● **Your objective**: Reproduce nothing except the lines between the line with "Model this scene" and the line with "COL = SC.collection", both ends included, and please leave out pictures.
---------- Input records ----------
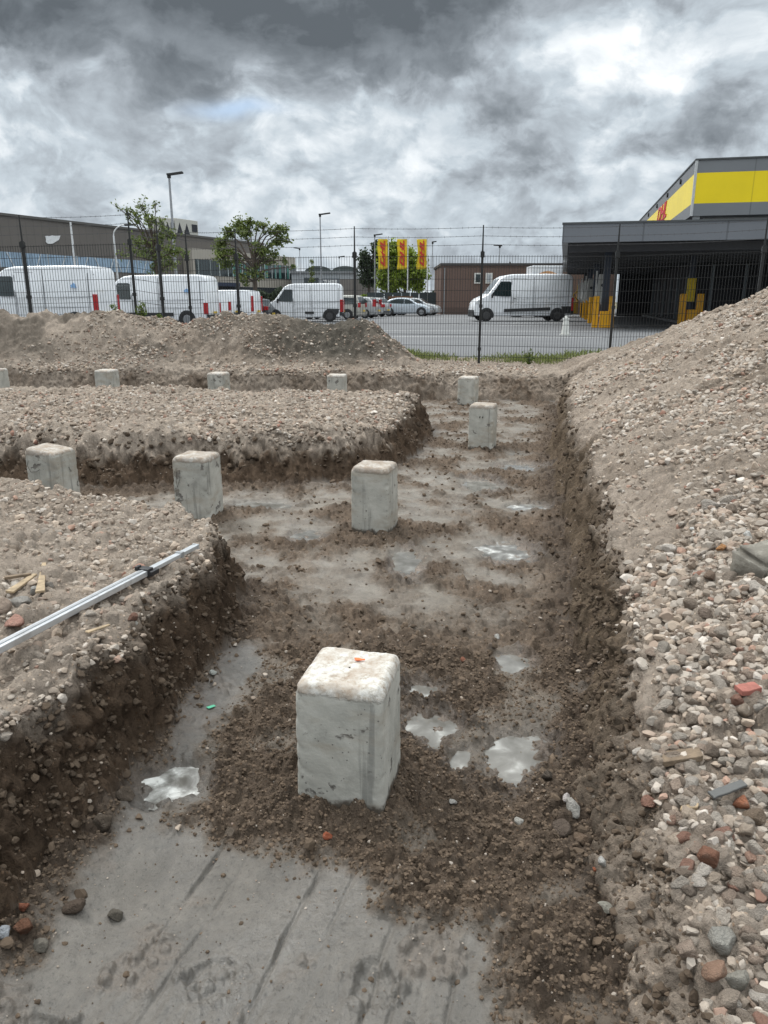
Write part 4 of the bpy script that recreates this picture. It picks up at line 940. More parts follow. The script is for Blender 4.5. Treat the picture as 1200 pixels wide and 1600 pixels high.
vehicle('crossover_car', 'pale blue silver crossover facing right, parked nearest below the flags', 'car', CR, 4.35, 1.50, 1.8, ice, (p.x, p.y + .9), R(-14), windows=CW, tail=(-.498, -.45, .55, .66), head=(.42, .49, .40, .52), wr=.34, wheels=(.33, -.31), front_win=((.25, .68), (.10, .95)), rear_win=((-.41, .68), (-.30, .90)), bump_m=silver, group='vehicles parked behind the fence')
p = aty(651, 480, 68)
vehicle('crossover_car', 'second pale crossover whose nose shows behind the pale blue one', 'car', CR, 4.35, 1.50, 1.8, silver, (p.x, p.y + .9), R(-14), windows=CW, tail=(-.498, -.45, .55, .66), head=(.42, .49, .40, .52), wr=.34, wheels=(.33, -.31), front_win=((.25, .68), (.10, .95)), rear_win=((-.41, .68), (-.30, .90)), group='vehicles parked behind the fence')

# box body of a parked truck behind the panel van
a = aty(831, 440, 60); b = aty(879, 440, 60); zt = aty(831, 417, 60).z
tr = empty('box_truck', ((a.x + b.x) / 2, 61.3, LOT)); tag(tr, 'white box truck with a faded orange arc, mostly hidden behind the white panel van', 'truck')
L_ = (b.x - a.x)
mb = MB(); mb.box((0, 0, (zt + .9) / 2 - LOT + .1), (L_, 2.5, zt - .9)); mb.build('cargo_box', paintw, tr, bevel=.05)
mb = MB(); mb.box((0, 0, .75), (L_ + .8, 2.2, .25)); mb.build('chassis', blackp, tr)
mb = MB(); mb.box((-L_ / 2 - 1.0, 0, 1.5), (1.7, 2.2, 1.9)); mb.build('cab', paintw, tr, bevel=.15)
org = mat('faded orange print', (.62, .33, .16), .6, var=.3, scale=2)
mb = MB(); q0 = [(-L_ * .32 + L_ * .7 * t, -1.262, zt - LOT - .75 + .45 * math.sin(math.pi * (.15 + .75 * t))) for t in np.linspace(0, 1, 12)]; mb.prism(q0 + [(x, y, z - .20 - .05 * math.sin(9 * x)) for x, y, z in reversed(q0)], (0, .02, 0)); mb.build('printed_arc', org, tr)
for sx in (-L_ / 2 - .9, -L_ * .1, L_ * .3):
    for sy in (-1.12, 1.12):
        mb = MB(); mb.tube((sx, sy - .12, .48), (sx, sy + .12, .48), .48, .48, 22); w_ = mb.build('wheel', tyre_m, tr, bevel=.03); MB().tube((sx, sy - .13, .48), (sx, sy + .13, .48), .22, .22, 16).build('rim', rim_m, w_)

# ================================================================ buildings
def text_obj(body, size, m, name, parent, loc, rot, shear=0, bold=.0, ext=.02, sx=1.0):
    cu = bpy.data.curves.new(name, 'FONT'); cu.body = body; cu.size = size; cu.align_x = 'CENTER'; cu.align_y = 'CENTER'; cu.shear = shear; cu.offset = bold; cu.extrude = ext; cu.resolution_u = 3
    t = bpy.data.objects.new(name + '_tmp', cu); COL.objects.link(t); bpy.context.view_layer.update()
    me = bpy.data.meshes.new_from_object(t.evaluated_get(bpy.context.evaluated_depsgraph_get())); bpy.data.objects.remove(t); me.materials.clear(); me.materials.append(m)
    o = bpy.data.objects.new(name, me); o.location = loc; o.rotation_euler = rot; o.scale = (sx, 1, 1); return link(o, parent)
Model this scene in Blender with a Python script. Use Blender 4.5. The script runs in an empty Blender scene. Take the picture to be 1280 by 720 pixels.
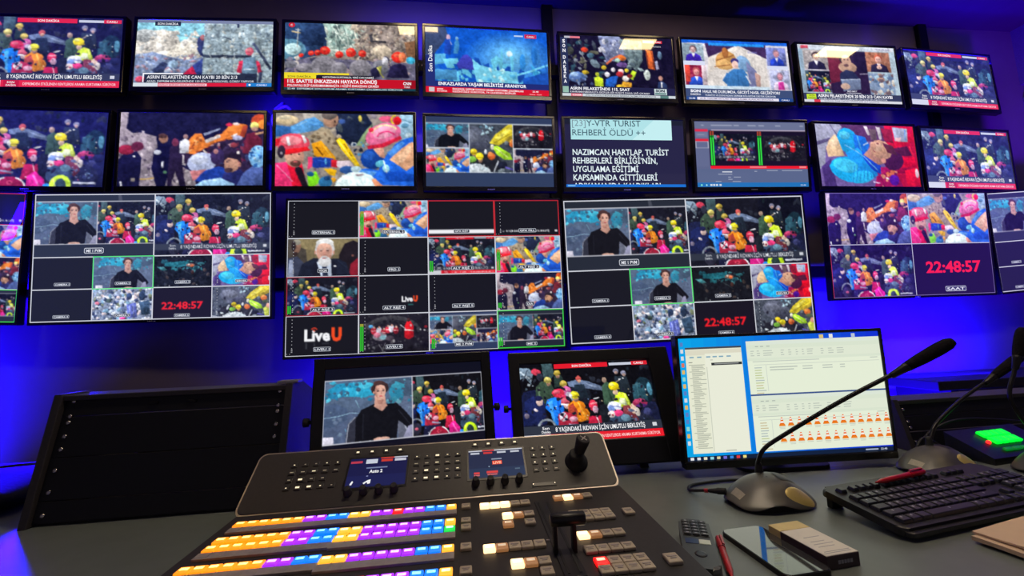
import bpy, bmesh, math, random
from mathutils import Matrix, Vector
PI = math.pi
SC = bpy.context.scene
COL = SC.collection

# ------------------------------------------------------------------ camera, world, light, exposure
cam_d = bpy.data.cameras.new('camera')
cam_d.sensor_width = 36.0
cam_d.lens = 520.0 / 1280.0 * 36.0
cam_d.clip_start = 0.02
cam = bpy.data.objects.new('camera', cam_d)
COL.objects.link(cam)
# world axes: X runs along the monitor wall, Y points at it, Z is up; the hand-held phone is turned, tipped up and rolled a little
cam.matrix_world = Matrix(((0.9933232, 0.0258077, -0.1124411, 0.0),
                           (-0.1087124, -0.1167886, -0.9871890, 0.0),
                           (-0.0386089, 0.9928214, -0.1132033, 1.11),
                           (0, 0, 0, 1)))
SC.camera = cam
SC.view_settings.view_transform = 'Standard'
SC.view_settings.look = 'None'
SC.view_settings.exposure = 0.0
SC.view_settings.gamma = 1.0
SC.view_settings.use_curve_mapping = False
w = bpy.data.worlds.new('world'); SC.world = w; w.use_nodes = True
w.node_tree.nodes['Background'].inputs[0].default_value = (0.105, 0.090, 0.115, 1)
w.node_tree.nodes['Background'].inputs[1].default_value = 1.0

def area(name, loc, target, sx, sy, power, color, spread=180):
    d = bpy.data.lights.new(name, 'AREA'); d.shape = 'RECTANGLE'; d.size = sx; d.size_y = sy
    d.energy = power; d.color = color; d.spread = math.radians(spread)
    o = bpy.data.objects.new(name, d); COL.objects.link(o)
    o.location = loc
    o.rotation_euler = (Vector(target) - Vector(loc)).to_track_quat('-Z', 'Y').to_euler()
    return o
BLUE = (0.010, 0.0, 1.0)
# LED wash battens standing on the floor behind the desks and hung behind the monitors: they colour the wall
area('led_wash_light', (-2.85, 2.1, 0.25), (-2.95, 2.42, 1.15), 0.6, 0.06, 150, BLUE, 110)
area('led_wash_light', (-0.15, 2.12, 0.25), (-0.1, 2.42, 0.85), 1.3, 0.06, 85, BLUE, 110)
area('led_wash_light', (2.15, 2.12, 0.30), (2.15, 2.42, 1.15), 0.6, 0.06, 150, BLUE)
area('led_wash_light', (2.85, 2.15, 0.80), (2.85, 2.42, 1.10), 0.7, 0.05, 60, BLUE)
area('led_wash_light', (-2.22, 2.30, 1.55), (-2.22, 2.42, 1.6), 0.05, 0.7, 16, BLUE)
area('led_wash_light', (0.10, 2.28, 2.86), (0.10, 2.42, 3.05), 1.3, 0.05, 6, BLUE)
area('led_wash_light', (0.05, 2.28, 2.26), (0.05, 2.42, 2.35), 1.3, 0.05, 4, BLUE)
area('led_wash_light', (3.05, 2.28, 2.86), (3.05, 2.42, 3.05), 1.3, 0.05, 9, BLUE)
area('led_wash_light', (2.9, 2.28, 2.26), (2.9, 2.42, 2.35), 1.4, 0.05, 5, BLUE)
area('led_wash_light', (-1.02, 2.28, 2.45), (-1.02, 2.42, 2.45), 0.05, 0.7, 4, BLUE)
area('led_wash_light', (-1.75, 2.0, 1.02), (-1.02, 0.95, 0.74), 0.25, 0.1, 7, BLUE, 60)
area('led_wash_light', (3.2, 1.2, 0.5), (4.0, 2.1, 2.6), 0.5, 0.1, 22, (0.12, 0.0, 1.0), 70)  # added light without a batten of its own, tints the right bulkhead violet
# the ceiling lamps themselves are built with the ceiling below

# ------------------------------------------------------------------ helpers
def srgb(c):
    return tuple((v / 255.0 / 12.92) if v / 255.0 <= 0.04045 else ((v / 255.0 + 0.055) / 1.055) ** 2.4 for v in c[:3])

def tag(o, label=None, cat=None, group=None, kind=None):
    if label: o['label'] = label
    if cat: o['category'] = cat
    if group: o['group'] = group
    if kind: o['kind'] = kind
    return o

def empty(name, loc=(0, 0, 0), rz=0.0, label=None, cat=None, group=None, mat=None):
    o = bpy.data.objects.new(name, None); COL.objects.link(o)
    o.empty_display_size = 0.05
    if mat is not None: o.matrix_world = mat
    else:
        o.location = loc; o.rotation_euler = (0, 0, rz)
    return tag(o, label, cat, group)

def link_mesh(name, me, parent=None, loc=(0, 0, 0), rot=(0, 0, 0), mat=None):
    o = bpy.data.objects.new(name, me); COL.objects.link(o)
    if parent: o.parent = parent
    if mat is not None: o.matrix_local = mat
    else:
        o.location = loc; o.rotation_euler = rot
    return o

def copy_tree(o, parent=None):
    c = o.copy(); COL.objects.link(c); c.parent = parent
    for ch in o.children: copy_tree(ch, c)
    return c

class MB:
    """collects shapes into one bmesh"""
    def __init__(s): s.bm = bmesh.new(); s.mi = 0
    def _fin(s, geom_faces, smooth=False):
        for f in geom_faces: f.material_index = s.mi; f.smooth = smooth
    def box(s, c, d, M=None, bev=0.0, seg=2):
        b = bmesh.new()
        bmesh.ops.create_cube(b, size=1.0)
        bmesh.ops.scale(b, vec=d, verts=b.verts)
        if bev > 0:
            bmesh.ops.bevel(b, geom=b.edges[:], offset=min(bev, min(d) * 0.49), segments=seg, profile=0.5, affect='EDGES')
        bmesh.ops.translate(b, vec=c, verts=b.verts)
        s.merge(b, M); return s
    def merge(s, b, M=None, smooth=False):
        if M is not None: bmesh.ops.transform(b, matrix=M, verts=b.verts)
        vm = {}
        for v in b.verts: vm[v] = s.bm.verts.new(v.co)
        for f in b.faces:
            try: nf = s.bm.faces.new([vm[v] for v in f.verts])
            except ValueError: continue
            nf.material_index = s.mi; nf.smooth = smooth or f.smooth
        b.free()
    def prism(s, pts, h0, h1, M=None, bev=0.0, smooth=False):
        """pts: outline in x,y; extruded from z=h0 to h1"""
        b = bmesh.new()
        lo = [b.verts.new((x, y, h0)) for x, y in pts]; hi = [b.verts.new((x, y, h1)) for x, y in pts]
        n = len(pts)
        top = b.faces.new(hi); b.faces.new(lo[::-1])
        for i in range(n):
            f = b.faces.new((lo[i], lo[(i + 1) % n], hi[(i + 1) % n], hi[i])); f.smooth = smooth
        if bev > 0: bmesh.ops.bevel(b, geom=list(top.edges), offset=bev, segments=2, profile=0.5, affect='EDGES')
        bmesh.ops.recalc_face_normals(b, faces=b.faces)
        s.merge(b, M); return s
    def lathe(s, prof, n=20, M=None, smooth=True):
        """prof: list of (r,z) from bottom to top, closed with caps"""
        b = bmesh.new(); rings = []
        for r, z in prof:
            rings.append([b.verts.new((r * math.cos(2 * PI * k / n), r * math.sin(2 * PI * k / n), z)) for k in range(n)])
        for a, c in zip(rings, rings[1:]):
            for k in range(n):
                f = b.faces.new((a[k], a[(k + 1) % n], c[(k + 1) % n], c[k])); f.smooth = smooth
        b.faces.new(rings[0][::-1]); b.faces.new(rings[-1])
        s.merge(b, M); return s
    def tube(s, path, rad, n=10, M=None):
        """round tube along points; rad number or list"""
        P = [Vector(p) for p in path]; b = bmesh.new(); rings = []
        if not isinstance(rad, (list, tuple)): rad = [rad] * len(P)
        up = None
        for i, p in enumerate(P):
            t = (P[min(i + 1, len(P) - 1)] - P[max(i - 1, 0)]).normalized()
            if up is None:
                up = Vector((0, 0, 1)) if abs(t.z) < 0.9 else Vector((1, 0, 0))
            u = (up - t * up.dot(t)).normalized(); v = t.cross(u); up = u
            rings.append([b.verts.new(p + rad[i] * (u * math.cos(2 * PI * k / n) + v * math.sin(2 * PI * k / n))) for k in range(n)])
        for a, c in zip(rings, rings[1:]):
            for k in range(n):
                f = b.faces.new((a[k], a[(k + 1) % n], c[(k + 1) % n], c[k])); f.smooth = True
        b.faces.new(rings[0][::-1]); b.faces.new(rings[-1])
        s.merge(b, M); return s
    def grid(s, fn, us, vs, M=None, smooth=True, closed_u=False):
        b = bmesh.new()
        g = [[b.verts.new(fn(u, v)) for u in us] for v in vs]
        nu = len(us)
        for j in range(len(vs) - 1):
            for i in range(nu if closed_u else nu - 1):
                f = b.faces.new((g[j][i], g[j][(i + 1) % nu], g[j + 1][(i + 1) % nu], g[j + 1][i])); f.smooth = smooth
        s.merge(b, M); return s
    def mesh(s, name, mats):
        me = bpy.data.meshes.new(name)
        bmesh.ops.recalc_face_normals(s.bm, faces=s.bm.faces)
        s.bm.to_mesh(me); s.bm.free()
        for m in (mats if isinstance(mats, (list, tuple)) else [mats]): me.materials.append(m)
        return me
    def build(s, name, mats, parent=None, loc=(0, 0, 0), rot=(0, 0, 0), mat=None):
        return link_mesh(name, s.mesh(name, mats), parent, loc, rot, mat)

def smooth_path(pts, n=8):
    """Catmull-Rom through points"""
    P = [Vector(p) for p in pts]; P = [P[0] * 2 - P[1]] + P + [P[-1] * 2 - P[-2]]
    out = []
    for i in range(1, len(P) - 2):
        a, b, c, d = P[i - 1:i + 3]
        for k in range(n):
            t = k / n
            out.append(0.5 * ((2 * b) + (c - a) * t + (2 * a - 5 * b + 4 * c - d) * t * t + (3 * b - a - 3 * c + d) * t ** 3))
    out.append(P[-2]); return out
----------
● **Answer below**:
Model this scene in Blender with a Python script. Use Blender 4.5. The script runs in an empty Blender scene. Take the picture to be 1280 by 720 pixels.
import bpy, bmesh, math, random
from mathutils import Matrix, Vector
PI = math.pi
SC = bpy.context.scene
COL = SC.collection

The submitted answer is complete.